Your objective
Find each line containing the string "scene". Copy it.

Data extract
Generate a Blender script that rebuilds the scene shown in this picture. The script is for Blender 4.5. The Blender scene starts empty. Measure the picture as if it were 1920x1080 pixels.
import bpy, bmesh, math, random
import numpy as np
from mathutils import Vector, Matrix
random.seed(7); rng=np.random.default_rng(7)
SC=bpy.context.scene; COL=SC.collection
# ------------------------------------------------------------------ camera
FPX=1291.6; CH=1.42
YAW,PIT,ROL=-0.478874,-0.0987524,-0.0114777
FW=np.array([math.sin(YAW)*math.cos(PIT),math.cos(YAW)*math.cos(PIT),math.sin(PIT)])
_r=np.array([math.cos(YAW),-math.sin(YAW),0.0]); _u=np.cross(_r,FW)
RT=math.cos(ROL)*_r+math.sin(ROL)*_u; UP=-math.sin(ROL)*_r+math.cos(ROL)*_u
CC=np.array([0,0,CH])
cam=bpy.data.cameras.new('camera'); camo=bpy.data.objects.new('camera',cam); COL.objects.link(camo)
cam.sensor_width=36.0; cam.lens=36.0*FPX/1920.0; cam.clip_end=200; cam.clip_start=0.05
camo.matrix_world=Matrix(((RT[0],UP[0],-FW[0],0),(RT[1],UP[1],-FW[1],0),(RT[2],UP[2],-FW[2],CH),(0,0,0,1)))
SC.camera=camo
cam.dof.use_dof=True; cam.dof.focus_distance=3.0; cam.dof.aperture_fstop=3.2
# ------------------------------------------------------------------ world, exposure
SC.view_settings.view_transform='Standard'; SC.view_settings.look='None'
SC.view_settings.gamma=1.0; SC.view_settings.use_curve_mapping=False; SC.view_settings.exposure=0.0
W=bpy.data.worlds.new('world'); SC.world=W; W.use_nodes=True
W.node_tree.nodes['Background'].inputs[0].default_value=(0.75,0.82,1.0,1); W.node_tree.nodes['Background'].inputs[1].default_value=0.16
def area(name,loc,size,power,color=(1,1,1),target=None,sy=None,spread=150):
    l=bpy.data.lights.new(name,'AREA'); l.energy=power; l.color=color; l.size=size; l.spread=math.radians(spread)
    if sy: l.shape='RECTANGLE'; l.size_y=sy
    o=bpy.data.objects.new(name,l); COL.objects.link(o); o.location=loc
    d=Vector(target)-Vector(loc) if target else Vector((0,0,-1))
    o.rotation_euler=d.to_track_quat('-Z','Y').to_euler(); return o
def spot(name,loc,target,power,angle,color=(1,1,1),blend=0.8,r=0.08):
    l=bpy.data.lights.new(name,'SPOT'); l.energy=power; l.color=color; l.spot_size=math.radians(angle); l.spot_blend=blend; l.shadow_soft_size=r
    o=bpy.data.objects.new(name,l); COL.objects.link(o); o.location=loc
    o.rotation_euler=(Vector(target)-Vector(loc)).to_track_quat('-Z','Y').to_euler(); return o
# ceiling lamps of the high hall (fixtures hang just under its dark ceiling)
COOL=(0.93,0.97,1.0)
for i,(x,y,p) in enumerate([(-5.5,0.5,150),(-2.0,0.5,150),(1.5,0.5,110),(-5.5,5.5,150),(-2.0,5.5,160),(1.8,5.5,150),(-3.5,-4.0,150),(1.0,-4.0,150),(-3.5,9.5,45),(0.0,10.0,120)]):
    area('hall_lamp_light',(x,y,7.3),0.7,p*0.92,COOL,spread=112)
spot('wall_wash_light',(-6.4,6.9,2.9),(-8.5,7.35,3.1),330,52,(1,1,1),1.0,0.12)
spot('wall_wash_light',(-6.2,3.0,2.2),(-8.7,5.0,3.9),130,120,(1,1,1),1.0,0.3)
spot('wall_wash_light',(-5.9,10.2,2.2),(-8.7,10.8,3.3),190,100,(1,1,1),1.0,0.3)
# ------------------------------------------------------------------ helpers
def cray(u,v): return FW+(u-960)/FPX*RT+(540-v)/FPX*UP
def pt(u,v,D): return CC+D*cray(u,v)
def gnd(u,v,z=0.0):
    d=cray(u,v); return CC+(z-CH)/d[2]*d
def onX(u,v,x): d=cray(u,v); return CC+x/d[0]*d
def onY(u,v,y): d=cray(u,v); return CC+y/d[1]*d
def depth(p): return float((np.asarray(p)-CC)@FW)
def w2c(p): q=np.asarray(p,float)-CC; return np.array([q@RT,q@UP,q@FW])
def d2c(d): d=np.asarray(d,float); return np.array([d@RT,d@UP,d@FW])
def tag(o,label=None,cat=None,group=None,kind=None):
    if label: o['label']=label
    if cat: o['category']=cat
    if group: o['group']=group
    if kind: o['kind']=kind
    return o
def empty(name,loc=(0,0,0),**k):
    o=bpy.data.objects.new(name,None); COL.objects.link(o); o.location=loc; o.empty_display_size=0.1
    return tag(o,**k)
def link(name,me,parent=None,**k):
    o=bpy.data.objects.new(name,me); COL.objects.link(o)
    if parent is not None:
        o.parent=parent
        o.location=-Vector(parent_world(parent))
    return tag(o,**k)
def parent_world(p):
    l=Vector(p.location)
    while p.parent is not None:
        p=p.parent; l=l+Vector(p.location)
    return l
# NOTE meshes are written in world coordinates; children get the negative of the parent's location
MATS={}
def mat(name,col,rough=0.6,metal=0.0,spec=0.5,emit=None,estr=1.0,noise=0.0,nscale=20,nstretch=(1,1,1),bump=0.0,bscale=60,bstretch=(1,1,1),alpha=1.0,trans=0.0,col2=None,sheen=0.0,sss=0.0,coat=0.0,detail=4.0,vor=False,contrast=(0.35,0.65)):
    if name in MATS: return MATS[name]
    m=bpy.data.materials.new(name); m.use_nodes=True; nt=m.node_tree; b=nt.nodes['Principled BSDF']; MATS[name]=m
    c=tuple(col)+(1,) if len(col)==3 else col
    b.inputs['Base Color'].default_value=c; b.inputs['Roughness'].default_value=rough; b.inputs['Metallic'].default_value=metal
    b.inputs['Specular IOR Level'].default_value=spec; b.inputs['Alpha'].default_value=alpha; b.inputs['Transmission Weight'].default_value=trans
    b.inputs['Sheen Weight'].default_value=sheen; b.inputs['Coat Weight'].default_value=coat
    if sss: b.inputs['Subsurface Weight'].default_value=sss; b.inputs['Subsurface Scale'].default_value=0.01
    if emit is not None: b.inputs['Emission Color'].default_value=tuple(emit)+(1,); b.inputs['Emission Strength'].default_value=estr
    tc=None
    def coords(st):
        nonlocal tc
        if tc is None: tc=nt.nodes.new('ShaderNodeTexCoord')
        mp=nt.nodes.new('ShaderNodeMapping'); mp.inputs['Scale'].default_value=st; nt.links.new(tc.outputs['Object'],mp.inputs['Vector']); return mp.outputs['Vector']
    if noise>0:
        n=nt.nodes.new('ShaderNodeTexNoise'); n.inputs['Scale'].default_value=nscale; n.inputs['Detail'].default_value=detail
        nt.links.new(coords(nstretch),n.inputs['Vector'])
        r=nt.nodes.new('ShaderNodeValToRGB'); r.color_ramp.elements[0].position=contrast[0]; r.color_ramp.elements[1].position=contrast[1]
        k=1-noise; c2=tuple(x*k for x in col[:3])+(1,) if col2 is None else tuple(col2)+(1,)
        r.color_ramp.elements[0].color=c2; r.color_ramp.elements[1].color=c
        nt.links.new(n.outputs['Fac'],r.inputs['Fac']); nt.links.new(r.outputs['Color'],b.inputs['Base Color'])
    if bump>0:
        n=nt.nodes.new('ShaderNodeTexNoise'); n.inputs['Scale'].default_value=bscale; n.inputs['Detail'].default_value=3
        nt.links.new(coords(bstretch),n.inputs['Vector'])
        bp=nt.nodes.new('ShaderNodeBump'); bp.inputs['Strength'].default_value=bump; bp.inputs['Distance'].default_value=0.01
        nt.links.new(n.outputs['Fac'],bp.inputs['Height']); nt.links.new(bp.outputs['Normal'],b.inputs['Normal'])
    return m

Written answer
Generate a Blender script that rebuilds the scene shown in this picture. The script is for Blender 4.5. The Blender scene starts empty. Measure the picture as if it were 1920x1080 pixels.
SC=bpy.context.scene; COL=SC.collection